Да и потом – кто боролся? Правозащитники? Диссиденты? Общественное мнение Запада? Ведь все получилось просто – пришел новый русский царь Горбачев, и не стало тоталитарной коммунистической державы.
Однако самое удивительное вот что. Вся тоталитарная система была теоретически и практически направлена на уничтожение всего личного, частного, но при этом все мы умудрялись жить вполне частной, отдельной жизнью, женились, умирали, рожали детей – каждый в своем кругу – семьи, друзей, литературы, науки и т. д. Каждый читал те книги, которые существовали лично для него, и чем запрещенней были книги, тем большее доставляли удовольствие.
И вот теперь, при демократии, жизнь стала невыносимо публичной. Всякое мнение стремится на площадь с плакатом, и чем абсурдней это мнение, тем громче площадной крик. Нет больше ничего интимного в литературе. Все проговорено средствами массовой информации. Раньше существовал конкретно ограниченный абсурд – абсурд власти, официоза, шамкающих вождей.

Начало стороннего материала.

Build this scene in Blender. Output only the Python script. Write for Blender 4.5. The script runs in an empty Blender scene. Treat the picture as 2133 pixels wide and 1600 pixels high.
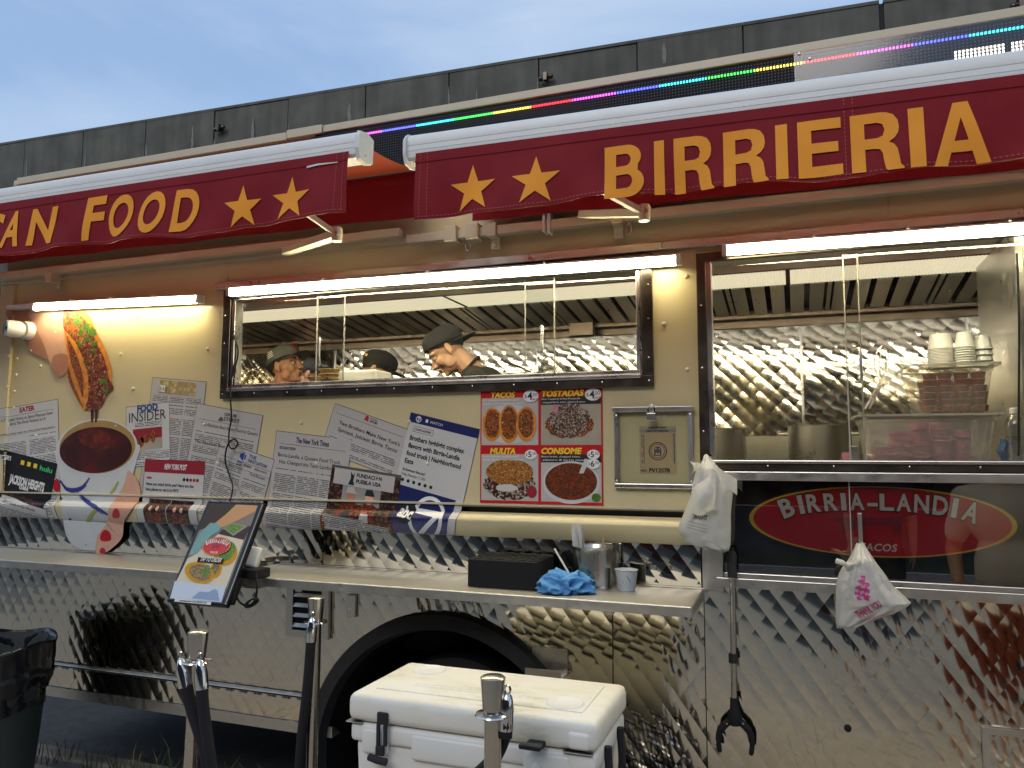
import bpy, bmesh, math, random
from mathutils import Vector, Matrix, Euler, noise
R = math.radians
S = bpy.context.scene
COL = S.collection
random.seed(7)
# ------------------------------------------------------------------ camera
F = 1600.0; CAM = Vector((0, -3.1, 1.6))
AX = Vector((0.93851127, -0.03009427, -0.3439345))     # truck axes in camera coordinates (right, down, forward)
AY = Vector((0.34523877, 0.08932615, 0.93425426))
AZ = Vector((0.00260665, -0.99554768, 0.09422331))
cd = bpy.data.cameras.new('camera'); cam = bpy.data.objects.new('camera', cd); COL.objects.link(cam)
cd.sensor_width = 36; cd.lens = 36 * F / 2133; cd.clip_end = 500; cd.clip_start = 0.05
M3 = Matrix(((AX[0], -AX[1], -AX[2]), (AY[0], -AY[1], -AY[2]), (AZ[0], -AZ[1], -AZ[2])))
cam.matrix_world = Matrix.Translation(CAM) @ M3.to_4x4()
S.camera = cam
# ------------------------------------------------------------------ world, sun, exposure
W = bpy.data.worlds.new('World'); S.world = W; W.use_nodes = True
wn = W.node_tree.nodes; wl = W.node_tree.links; wn.clear()
SUN_EL, SUN_AZ = R(36), R(190)
sky = wn.new('ShaderNodeTexSky'); sky.sky_type = 'NISHITA'; sky.sun_disc = False
sky.sun_elevation = SUN_EL; sky.sun_rotation = SUN_AZ; sky.air_density = 1.3; sky.dust_density = 0.6; sky.ozone_density = 2.5
hs = wn.new('ShaderNodeVectorMath'); hs.operation = 'SCALE'; hs.inputs['Scale'].default_value = 1.0
tc = wn.new('ShaderNodeTexCoord'); mp = wn.new('ShaderNodeMapping'); mp.inputs['Scale'].default_value = (1.0, 1.0, 3.2)
nz = wn.new('ShaderNodeTexNoise'); nz.inputs['Scale'].default_value = 2.6; nz.inputs['Detail'].default_value = 5; nz.inputs['Roughness'].default_value = 0.52
cr = wn.new('ShaderNodeValToRGB'); cr.color_ramp.elements[0].position = 0.36; cr.color_ramp.elements[0].color = (0.72, 0.72, 0.72, 1)
cr.color_ramp.elements[1].position = 0.72; cr.color_ramp.elements[1].color = (0.97, 0.97, 0.97, 1)
mx = wn.new('ShaderNodeMix'); mx.data_type = 'RGBA'
cl = wn.new('ShaderNodeValToRGB'); cl.color_ramp.elements[0].position = 0.38; cl.color_ramp.elements[0].color = (0.37, 0.55, 0.87, 1); cl.color_ramp.elements[1].position = 0.64; cl.color_ramp.elements[1].color = (0.62, 0.77, 1.0, 1)
cs = wn.new('ShaderNodeVectorMath'); cs.operation = 'SCALE'; cs.inputs['Scale'].default_value = 4.55
n2 = wn.new('ShaderNodeTexNoise'); n2.inputs['Scale'].default_value = 1.7; n2.inputs['Detail'].default_value = 6; n2.inputs['Roughness'].default_value = 0.55; n2.inputs['Distortion'].default_value = 0.6
wl.new(mp.outputs[0], n2.inputs['Vector']); wl.new(n2.outputs[0], cl.inputs[0]); wl.new(cl.outputs[0], cs.inputs[0]); wl.new(cs.outputs[0], mx.inputs['B'])
bg = wn.new('ShaderNodeBackground'); bg.inputs['Strength'].default_value = 0.14
wo = wn.new('ShaderNodeOutputWorld')
wl.new(sky.outputs[0], hs.inputs[0]); wl.new(tc.outputs['Generated'], mp.inputs[0]); wl.new(mp.outputs[0], nz.inputs['Vector'])
wl.new(nz.outputs[0], cr.inputs[0]); wl.new(cr.outputs[0], mx.inputs['Factor']); wl.new(hs.outputs[0], mx.inputs['A'])
wl.new(mx.outputs['Result'], bg.inputs[0]); wl.new(bg.outputs[0], wo.inputs[0])
sd = bpy.data.lights.new('sun', 'SUN'); sd.energy = 0.9; sd.angle = R(35); sd.color = (1.0, 0.93, 0.84)
sun = bpy.data.objects.new('sun', sd); COL.objects.link(sun)
sdir = Vector((math.sin(SUN_AZ) * math.cos(SUN_EL), math.cos(SUN_AZ) * math.cos(SUN_EL), math.sin(SUN_EL)))
sun.rotation_euler = (-sdir).to_track_quat('-Z', 'Y').to_euler(); sun.location = sdir * 30
S.view_settings.view_transform = 'Standard'; S.view_settings.look = 'None'; S.view_settings.exposure = 0.48; S.view_settings.gamma = 1
S.view_settings.use_curve_mapping = False
S.render.engine = 'CYCLES'
S.cycles.use_denoising = True; S.cycles.max_bounces = 10; S.cycles.glossy_bounces = 5; S.cycles.transparent_max_bounces = 14
S.cycles.transmission_bounces = 6; S.cycles.diffuse_bounces = 4; S.cycles.sample_clamp_indirect = 6; S.cycles.caustics_reflective = False; S.cycles.caustics_refractive = False
# ------------------------------------------------------------------ helpers
def ray(px, py): 
    c = Vector((px - 1066.5, py - 800, F)); return Vector((AX.dot(c), AY.dot(c), AZ.dot(c)))
def A(px, py, Y=0.0):                       # point of the photograph on the vertical plane Y (parallel to the truck side)
    d = ray(px, py); return CAM + d * ((Y - CAM.y) / d.y)
def AZp(px, py, Z):                         # point of the photograph on the level plane Z
    d = ray(px, py); return CAM + d * ((Z - CAM.z) / d.z)
def lin(c):
    if isinstance(c, str):
        c = tuple(int(c[i:i + 2], 16) / 255 for i in (0, 2, 4))
        c = tuple(x / 12.92 if x <= 0.04045 else ((x + 0.055) / 1.055) ** 2.4 for x in c)
    return (c[0], c[1], c[2], 1)
MATS = {}
def base_mat(name):
    m = bpy.data.materials.new(name); m.use_nodes = True; MATS[name] = m
    return m, m.node_tree.nodes, m.node_tree.links, m.node_tree.nodes['Principled BSDF']
def mat(name, col, rough=0.5, metal=0.0, var=0.0, vscale=6.0, bump=0.0, bscale=60.0, emit=None, es=0.0, coat=0.0, spec=0.5, trans=0.0, alpha=1.0, sub=0.0, rvar=0.0):
    m, n, l, p = base_mat(name); c = lin(col)
    p.inputs['Base Color'].default_value = c; p.inputs['Roughness'].default_value = rough; p.inputs['Metallic'].default_value = metal
    p.inputs['Specular IOR Level'].default_value = spec; p.inputs['Coat Weight'].default_value = coat; p.inputs['Coat Roughness'].default_value = 0.1
    p.inputs['Transmission Weight'].default_value = trans; p.inputs['Alpha'].default_value = alpha
    if sub: p.inputs['Subsurface Weight'].default_value = sub; p.inputs['Subsurface Radius'].default_value = (0.02, 0.008, 0.004)
    if emit is not None: p.inputs['Emission Color'].default_value = lin(emit); p.inputs['Emission Strength'].default_value = es
    if var or bump or rvar:
        g = n.new('ShaderNodeNewGeometry')
    if var or rvar:
        t = n.new('ShaderNodeTexNoise'); t.inputs['Scale'].default_value = vscale; t.inputs['Detail'].default_value = 6; t.inputs['Roughness'].default_value = 0.62
        l.new(g.outputs['Position'], t.inputs['Vector'])
        if var:
            r = n.new('ShaderNodeMapRange'); r.inputs[1].default_value = 0.25; r.inputs[2].default_value = 0.75; r.inputs[3].default_value = 1 - var; r.inputs[4].default_value = 1 + var * 0.6
            l.new(t.outputs[0], r.inputs[0])
            v = n.new('ShaderNodeVectorMath'); v.operation = 'SCALE'; v.inputs[0].default_value = c[:3]; l.new(r.outputs[0], v.inputs['Scale'])
            l.new(v.outputs[0], p.inputs['Base Color'])
        if rvar:
            r2 = n.new('ShaderNodeMapRange'); r2.inputs[1].default_value = 0.3; r2.inputs[2].default_value = 0.7; r2.inputs[3].default_value = max(0.01, rough - rvar); r2.inputs[4].default_value = rough + rvar
            l.new(t.outputs[0], r2.inputs[0]); l.new(r2.outputs[0], p.inputs['Roughness'])
    if bump:
        t2 = n.new('ShaderNodeTexNoise'); t2.inputs['Scale'].default_value = bscale; t2.inputs['Detail'].default_value = 4
        l.new(g.outputs['Position'], t2.inputs['Vector'])
        b = n.new('ShaderNodeBump'); b.inputs['Strength'].default_value = bump; b.inputs['Distance'].default_value = 0.01
        l.new(t2.outputs[0], b.inputs['Height']); l.new(b.outputs[0], p.inputs['Normal'])
    return m
def food(name, cols, scale=60, rough=0.4, bump=0.3, warp=0.5):     # printed or real mixed food: patches of several colours
    m, n, l, p = base_mat(name)
    g = n.new('ShaderNodeNewGeometry'); ns = n.new('ShaderNodeTexNoise'); ns.inputs['Scale'].default_value = scale * 0.5; ns.inputs['Detail'].default_value = 5
    l.new(g.outputs['Position'], ns.inputs['Vector'])
    mi = n.new('ShaderNodeMix'); mi.data_type = 'RGBA'; mi.inputs['Factor'].default_value = 0.03 * warp
    l.new(g.outputs['Position'], mi.inputs['A']); l.new(ns.outputs['Color'], mi.inputs['B'])
    v = n.new('ShaderNodeTexVoronoi'); v.inputs['Scale'].default_value = scale; l.new(mi.outputs['Result'], v.inputs['Vector'])
    sp = n.new('ShaderNodeSeparateColor'); l.new(v.outputs['Color'], sp.inputs[0])
    ma = n.new('ShaderNodeMix'); ma.inputs['Factor'].default_value = 0.45; l.new(sp.outputs[0], ma.inputs['A']); l.new(ns.outputs[0], ma.inputs['B'])
    r = n.new('ShaderNodeValToRGB'); e = r.color_ramp.elements
    while len(e) < len(cols): e.new(0.5)
    for i, c in enumerate(cols): e[i].position = 0.15 + 0.7 * i / max(1, len(cols) - 1); e[i].color = lin(c)
    l.new(ma.outputs[0], r.inputs[0])
    d = n.new('ShaderNodeMapRange'); d.inputs[1].default_value = 0; d.inputs[2].default_value = 0.6; d.inputs[3].default_value = 1.15; d.inputs[4].default_value = 0.55
    l.new(v.outputs['Distance'], d.inputs[0])
    sc = n.new('ShaderNodeVectorMath'); sc.operation = 'SCALE'; l.new(r.outputs[0], sc.inputs[0]); l.new(d.outputs[0], sc.inputs['Scale'])
    l.new(sc.outputs[0], p.inputs['Base Color']); p.inputs['Roughness'].default_value = rough
    return m
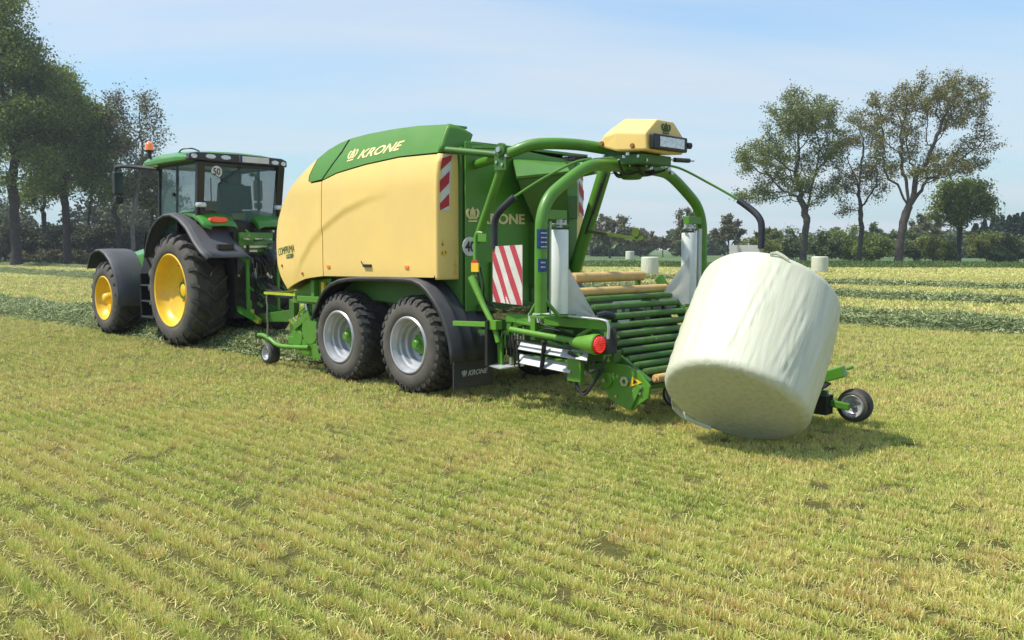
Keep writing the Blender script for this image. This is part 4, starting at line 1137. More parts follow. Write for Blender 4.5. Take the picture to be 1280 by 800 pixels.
# =================================================================== TRACTOR
tr = empty('tractor', 8.4, 1.25, 'green tractor with yellow wheel rims pulling the baler', 'tractor')
TT = 2.5
for far in (False, True):
    def T(t): return TT-t if far else t
    sg = -1 if far else 1
    wheel(tr, (7.07, T(0.25), 1.02), 1.02, 0.64, 0.68, sg, 'tractor_rear', nl=21, lug=0.06)
    wheel(tr, (10.36, T(0.32), 0.755), 0.765, 0.44, 0.56, sg, 'tractor_front', nl=19, lug=0.05)
    # rear fender
    arc = [(7.99, 1.60), (7.95, 1.72), (7.88, 1.86), (7.76, 2.02), (7.60, 2.17), (7.38, 2.29), (7.12, 2.355), (6.85, 2.36), (6.55, 2.28), (6.25, 2.12), (5.98, 1.88), (5.75, 1.72), (5.50, 1.60)]
    mb = MB(); vs = []
    crs = [(0.20, -0.03), (0.20, 0.0), (0.215, 0.014), (0.28, 0.02), (0.285, 0.03), (0.31, 0.03), (0.315, 0.02), (0.6, 0.022), (0.9, 0.03), (1.0, 0.0), (1.02, -0.15)]
    for i, (s, z) in enumerate(arc):
        s1, z1 = arc[min(i+1, len(arc)-1)]; s0, z0 = arc[max(i-1, 0)]
        dl = math.hypot(s1-s0, z1-z0); ns, nz = (z1-z0)/dl, -(s1-s0)/dl
        for t, h in crs: vs.append((s+ns*h, T(t), z+nz*h))
    m = len(crs)
    mb.add(vs, [(i*m+j, i*m+j+1, (i+1)*m+j+1, (i+1)*m+j) for i in range(len(arc)-1) for j in range(m-1)], 0, True)
    mb.prism([(7.9, 1.6), (7.6, 2.1), (7.1, 2.3), (6.5, 2.2), (6.0, 1.85), (5.6, 1.6), (6.2, 1.1), (7.6, 1.1)], T(0.98), T(1.02))
    fn = mb.build('rear_fender', GPLAST, tr, solid=0.02)
    # green fairing on the fender
    mb = MB(); n = 16; vs = []
    fs_ = [(7.15, 2.38), (6.95, 2.41), (6.7, 2.42), (6.45, 2.38), (6.22, 2.30), (6.08, 2.20), (6.02, 2.13)]
    ts_ = [0.42, 0.45, 0.55, 0.75, 0.95, 1.02, 1.04]; hs_ = [-0.07, 0.0, 0.03, 0.045, 0.03, 0.0, -0.08]
    for i, (s, z) in enumerate(fs_):
        for q, t in enumerate(ts_):
            vs.append((s-0.0, T(t+(0.12 if i == len(fs_)-1 and q < 2 else 0)), z+hs_[q]*(0.6 if i in (0, len(fs_)-1) else 1)))
    m = len(ts_)
    mb.add(vs, [(i*m+j, i*m+j+1, (i+1)*m+j+1, (i+1)*m+j) for i in range(len(fs_)-1) for j in range(m-1)], 0, True)
    fg = mb.build('fender_fairing', TGREEN, tr, solid=0.03)
    mb = MB()
    a = T(0.50); b = T(0.80)
    vs = []; n = 20
    for k in range(n):
        an = 2*PI*k/n
        vs.append((6.02, T(0.70 if not far else 0.42)+0.155*math.copysign(abs(math.cos(an))**0.6, math.cos(an)), 2.265+0.05*math.copysign(abs(math.sin(an))**0.6, math.sin(an))))
    vs += [(6.15, v[1], v[2]) for v in vs]
    mb.add(vs, [tuple(range(n))]+[tuple(range(2*n-1, n-1, -1))]+[(k, (k+1) % n, (k+1) % n+n, k+n) for k in range(n)])
    mb.build('tail_lamp', LENSR, fg, bevel=0.012)
    mb = MB(); mb.box(5.70, 5.78, T(0.50), T(0.80), 1.745, 1.84) ; mb.build('lamp_socket', BLACK, fn, bevel=0.01)
    mb = MB(); mb.lathe((6.28, T(0.50), 2.52), [(0, -0.05), (0.085, -0.04), (0.10, 0.0), (0.085, 0.04), (0, 0.05)], 20, axis='z'); ml_ = mb.build('work_lamp', LENSW, fg)
    mb = MB(); mb.cyl((6.28, T(0.50), 2.36), (6.28, T(0.50), 2.49), 0.03, 10); mb.build('lamp_bracket', BLACK, ml_)
    # front fender
    arc = [(11.05, 1.35), (10.98, 1.50), (10.85, 1.66), (10.60, 1.73), (10.35, 1.74), (10.10, 1.67), (9.88, 1.54), (9.70, 1.36), (9.56, 1.12), (9.49, 0.88), (9.46, 0.63)]
    mb = MB(); vs = []
    crs = [(0.28, -0.03), (0.28, 0.0), (0.30, 0.015), (0.45, 0.02), (0.78, 0.02), (0.90, 0.0), (0.92, -0.08)]
    for i, (s, z) in enumerate(arc):
        s1, z1 = arc[min(i+1, len(arc)-1)]; s0, z0 = arc[max(i-1, 0)]
        dl = math.hypot(s1-s0, z1-z0); ns, nz = (z1-z0)/dl, -(s1-s0)/dl
        for t, h in crs: vs.append((s+ns*h, T(t), z+nz*h))
    m = len(crs)
    mb.add(vs, [(i*m+j, i*m+j+1, (i+1)*m+j+1, (i+1)*m+j) for i in range(len(arc)-1) for j in range(m-1)], 0, True)
    mb.build('front_fender', GPLAST, tr, solid=0.02)
    # steps, tank
    mb = MB()
    mb.prism([(7.9, 0.55), (9.25, 0.50), (9.25, 1.15), (8.95, 1.75), (8.0, 1.9), (7.95, 1.2)], T(0.62), T(0.98))
    for z in (0.45, 0.75, 1.05): mb.box(8.15, 8.65, T(0.38), T(0.62), z, z+0.04)
    mb.box(8.12, 8.16, T(0.38), T(0.62), 0.42, 1.3); mb.box(8.64, 8.68, T(0.38), T(0.62), 0.42, 1.3)
    mb.each('side_tank_step', BLACK, tr, bevel=0.02)
    mb = MB()
    mb.tube([(8.25, T(0.5), 1.3), (8.3, T(0.35), 1.7), (8.15, T(0.32), 2.1)], 0.02, 8)
    mb.build('handrail', BLACK, tr)
    # mirror
    mb = MB()
    mb.tube([(7.55, T(0.32), 3.20), (7.9, T(0.15), 3.24), (8.15, T(-0.10), 3.26), (8.25, T(-0.16), 3.22), (8.25, T(-0.16), 3.05)], 0.036, 8)
    ma = mb.build('mirror_arm', BPLAST, tr)
    mb = MB(); mb.box(8.13, 8.24, T(-0.24), T(-0.07), 2.74, 3.16); mb.box(8.13, 8.24, T(-0.23), T(-0.08), 2.58, 2.71)
    mh = mb.each('mirror_housing', BPLAST, ma, bevel=0.03)
    mb = MB(); mb.box(8.124, 8.129, T(-0.225), T(-0.085), 2.77, 3.13); mb.build('mirror_glass', mat('mirror_glass_dark', (0.10, 0.12, 0.12), 0.08, metal=0.6, var=0.0), mh)
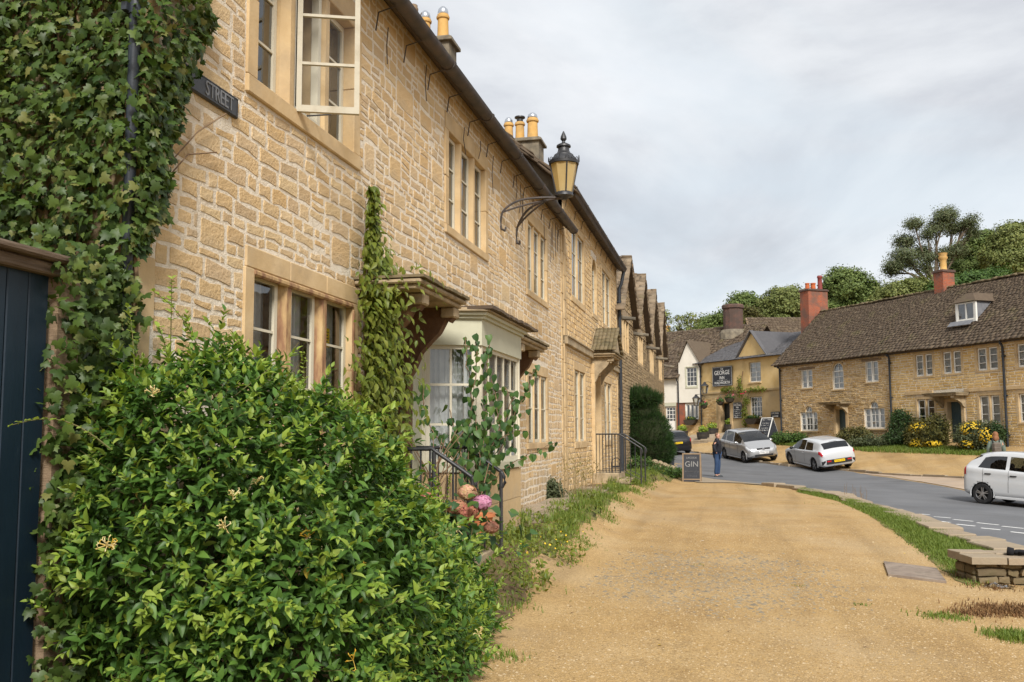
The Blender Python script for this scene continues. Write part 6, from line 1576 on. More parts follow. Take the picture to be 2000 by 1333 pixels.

Сегодня абсурд расползается киселем, вопит со всех углов. Но самое главное – исчезло вполне частное, интимное лицо Москвы. Все меньше уютных московских переулков, не загаженных свободной торговлей, – именно в центре, в старой Москве. И что с того, что убрали памятник Дзержинскому с площади перед «Детским миром», если вся площадь и ее окрестности запружены непристойным торгом?